Underground gas storage (UGS) is efficient in large-scale natural gas storage and peak regulation. However, UGS operation based on gas-condensate reservoirs are challenging due to complicated phase behavior and multi-phase flow considering trapped condensate. This paper presents a method for full-cycle enhancing condensate oil recovery (EOR)-UGS by integrating cyclic gas flooding and storage from gas-condensate reservoirs. Full-cycle EOR-UGS is defined by four stages, including primary depletion, cyclic gas flooding, collaborative gas production and UGS operation. The EOR mechanisms of each stage are analyzed by experiments and simulation. Cyclic gas flooding can reduce drop out of condensate. The reasonable volume of cyclic gas flooding is 0.5 HCPV, enhancing condensate recovery factor by 42.8%. During the collaborative stage, gas injection can effectively evaporate and drive the condensate towards production wells.

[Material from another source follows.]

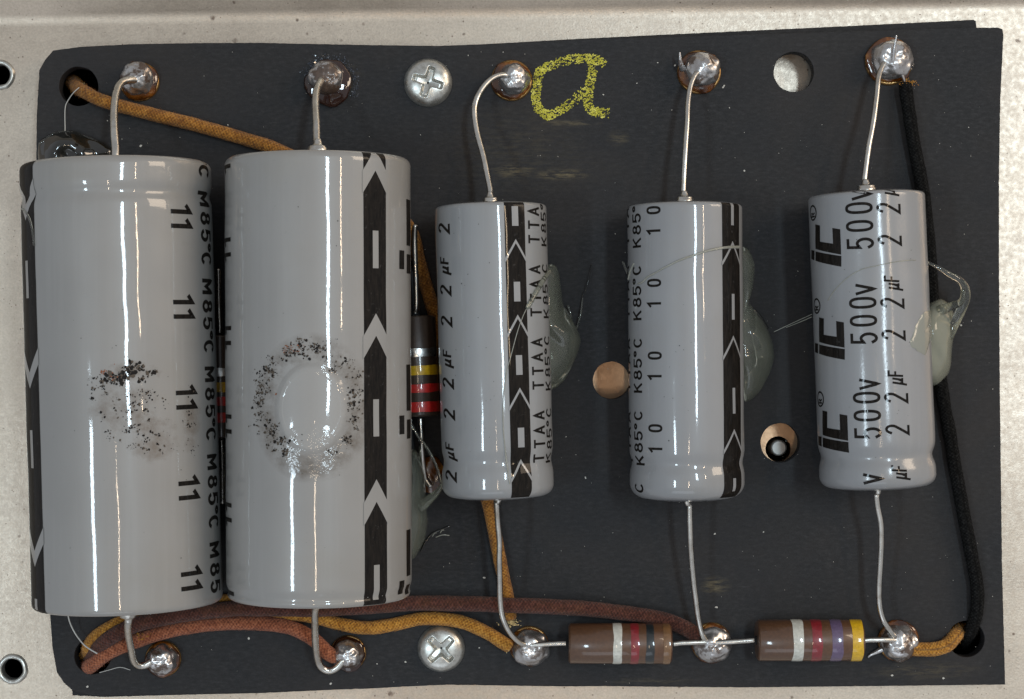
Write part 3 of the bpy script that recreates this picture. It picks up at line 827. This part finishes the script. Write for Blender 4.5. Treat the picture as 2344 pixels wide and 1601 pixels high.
c1.text([t_ for k in range(-1, 5) for t_ in (('M', 462+200.5*k), ('8', 507+200.5*k), ('5', 546+200.5*k), ('o', 573+200.5*k), ('C', 600+200.5*k)) if 372 < t_[1] < 1368], 479, 800, 46, 8.5, up=False, wide=0.85)
# second can
c2.stripe(833, 884, 800, [340, 718, 1098], 49, 47, [(529, 615), (915, 1000), (1294, 1374)], 7.5)
c2.text([(c, y) for k in range(-1, 5) for c, y in (('1', 549+202*k), ('1', 583+202*k)) if 360 < y < 1370], 521, 800, 46, 9, up=True)
def bars2():
    s = c2; m = MB()
    for k in range(3):
        d = 379*k
        for x0, x1, y0, y1 in ((930, 938.5, 456, 562), (914, 925, 573, 616), (931, 939, 582, 626)):
            y0 += d; y1 += d
            if y0 > 1350: continue
            y1 = min(y1, 1362)
            q0, a0 = s.hit(x0, y0); q1, a1 = s.hit(x1, y0); q2, _ = s.hit(x0, y1)
            s.patch(m, [(q0, a0), (q0, a1), (q2, a1), (q2, a0)], 0.45)
    m.build('logo', M['ink'], s.o)
bars2()
# third can
c3.stripe(1160, 1206, 700, [386, 549, 722, 889, 1053], 42, 9, [(474, 519), (647, 692), (815, 860), (981, 1026)], 7.5)
c3.text([t_ for k in range(-1, 4) for t_ in (('2', 520+212.5*k), ('2', 449+212.5*k), ('u', 402+212.5*k, .72, .85), ('F', 382+212.5*k, .72, .85)) if 475 < t_[1] < 1128], 1022, 780, 41, 6.2, up=True, shear=0.12, wide=0.78)
c3.text([t_ for k in range(-1, 4) for t_ in (('T', 551+167*k), ('T', 518+167*k), ('A', 487+167*k), ('A', 453+167*k)) if 470 < t_[1] < 1125], 1230, 780, 34, 5.0, up=True, wide=0.78)
c3.text([t_ for k in range(-1, 4) for t_ in (('K', 557+165*k), ('8', 526+165*k), ('5', 500+165*k), ('o', 478+165*k), ('C', 452+165*k)) if 470 < t_[1] < 1125], 1252, 780, 29, 4.6, up=True, wide=1.1)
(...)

After five collaborative cycles, the condensate recovery factor is further enhanced by 21.8% and gas storage capacity can be increased more than 30%. Finally, optimal full-cycle EOR-UGS schemes can enhance condensate recovery factor by 69.92%. Compared with gas flooding to 1.5 HCPV followed by constructing UGS, the full-cycle EOR-UGS integration can improve condensate recovery factor by 7.37%. This work provides a new idea for UGS construction and operation based on gas-condensate reservoirs.